Trade War Retreat:

The Surprising Shift in US-China Economic Relations

The trade war between the world’s two largest economies has taken a surprising turn. After announcing sweeping tariffs of up to 145% on Chinese imports earlier last month, President Trump has begun a tactical retreat that has left markets rallying and analysts scrambling to understand the implications.

Unlock Critical Insights: Gain exclusive access to Enodo’s game-changing analysis and understand how this issue will reshape your world. Click below to register for a TRIAL ACCESS to our premium research.

The Unexpected Pullback

When the second Trump administration announced comprehensive tariffs targeting over 100 countries in early April, with China facing the harshest penalties, global markets panicked. The US had fired what appeared to be a killing shot in the long-running economic conflict between the superpowers, and businesses worldwide braced for devastating consequences.

U.S. President Donald Trump speaks during a “Make America Wealthy Again” trade announcement event in the Rose Garden at the White House on April 2, 2025 in Washington, DC.

But within weeks, a quiet but significant rollback began.

First came the exemption of smartphones, computers, and semiconductors from the 125% levy – products representing hundreds of billions in USA imports. Then Treasury Secretary Bessent admitted the current situation was “unsustainable.” Finally, President Trump himself confirmed that tariffs “will come down substantially, but it won’t be zero,” followed by exemptions for Chinese automotive parts.

Behind Closed Doors

At Enodo, we’ve seen this coming. Our recent meetings in China gave us unparalleled access to Chinese economic policymakers and political leaders. The sentiment in Beijing was clear: strategic patience would win the day.

Diana Choyleva moderating the panel “Promoting Energy Transition in Asia” at the Boao Forum for Asia, March 2025. Panellists: Zhou Xiaochuan, Former Governor, People’s Bank of China; Henry Paulson, Chairman, Paulson Institute; Xie Zhenhua, Former Special Envoy for Climate Change, China; Abdulrahman Al-Fageeh, CEO, SABIC and Song Hailiang, Chairman, China Energy Engineering Group.

“Beijing has effectively given up on mollifying the US,” we learned during high-level discussions in China. “They see fundamental decoupling as inevitable and have been preparing accordingly, regardless of which administration is in power.” This strategic shift was already visible in Chinese policy decisions months before Trump took office again.
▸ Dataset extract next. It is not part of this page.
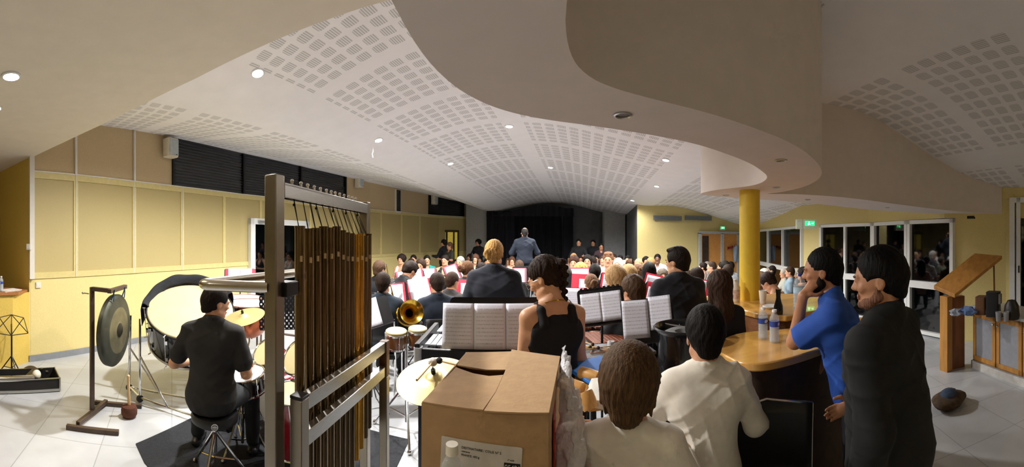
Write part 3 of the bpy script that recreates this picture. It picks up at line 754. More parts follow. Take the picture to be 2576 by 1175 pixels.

Meanwhile, conversations in Washington revealed growing pressure on the administration from influential Republican donors and business leaders concerned about supply chain disruptions, market turmoil and potential consumer price hikes.

Reading Between the Lines of US-China Relations

What does this rapid reversal tell us about the current state of Sino-US relations?

The fundamental competition remains unchanged, but the tactics are evolving. Beijing views each American concession as validation of its approach – offering potential de-escalation while conceding nothing fundamental. For the White House, the retreat represents a tactical recalibration rather than a strategic surrender.

This temporary détente offers critical breathing space for both economies. China gains room for domestic economic stabilization, while the US lessens consumer price spikes and supply chain disruptions. Tech firms from Apple to Nvidia have already benefited from the initial exemptions.

The Ripple Effects on Global Trade

The consequences of this economic confrontation extend far beyond bilateral trade. The pattern of aggressive action followed by partial retreat has created deep uncertainty across global supply chains.

Southeast Asian nations that had positioned themselves as alternative manufacturing hubs now face a precarious position. While the US has paused tariffs on these countries, any permanent removal will likely depend on addressing their role as conduits for Chinese exports.

“These economies face an existential dilemma,” as became clear in recent regional discussions. “They’re essentially being forced to choose between continued access to the American market or maintaining deep integration with Chinese supply chains – a choice they’ve successfully avoided for decades.”

No Trade Deal in Sight

Despite the partial tariff rollback, a comprehensive China trade agreement remains elusive. The fundamental US-China geopolitical competition permits no strategic compromise.

However, a notable development emerged on May 2nd when China’s Commerce Ministry announced it was “currently assessing” proposals from the US to begin trade talks. While maintaining that “if it’s a fight, we will see it through to the end,” the spokesperson added, “if it’s talk, the door is open,” provided the US demonstrates “genuine sincerity” by removing tariffs.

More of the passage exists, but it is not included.